The National Bank forecasts that inflation in Ukraine will accelerate to 9.4% by the end of the year
Inflationary pressure will intensify in the second half of 2026 due to rising business costs caused by earlier increases in energy prices.
This was reported by Ukrinform, citing a statement by Andriy Pyshnyy, Governor of the National Bank of Ukraine. According to him, rising fuel costs will affect prices of goods and services both directly and through secondary effects with a certain time lag.
The regulator expects a return to a steady decline in price growth as early as 2027. This should be facilitated by a gradual increase in crop yields, an improvement in the energy sector, a reduction in external price pressures, and the waning effect of high energy costs. Monetary policy measures implemented by the NBU to stabilize the financial market will also play a significant role.

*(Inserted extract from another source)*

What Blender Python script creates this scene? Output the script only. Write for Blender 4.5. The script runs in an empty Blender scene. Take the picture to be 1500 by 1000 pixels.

According to the National Bank’s forecasts, the inflation rate is expected to slow to 6.5% by the end of 2027. Moving forward, as early as 2028, the regulator plans to reach a target level of 5%. Currently, the agency is focused on containing price pressures arising from Russia’s aggression and the disruption of logistics and production chains. The situation requires careful monitoring to adjust economic forecasts in real time.
Europe is facing a new wave of inflation amid rising energy prices caused by the escalating situation in the Middle East. In April, inflation rates in Germany and Spain exceeded analysts’ expectations and reached their highest levels in a long time.
Global oil prices are showing steady growth on Wednesday, April 29, 2026, due to the escalation in the Middle East and uncertainty regarding future supplies. The price of June Brent futures on the London ICE exchange rose by nearly 3% to $114.57 per barrel.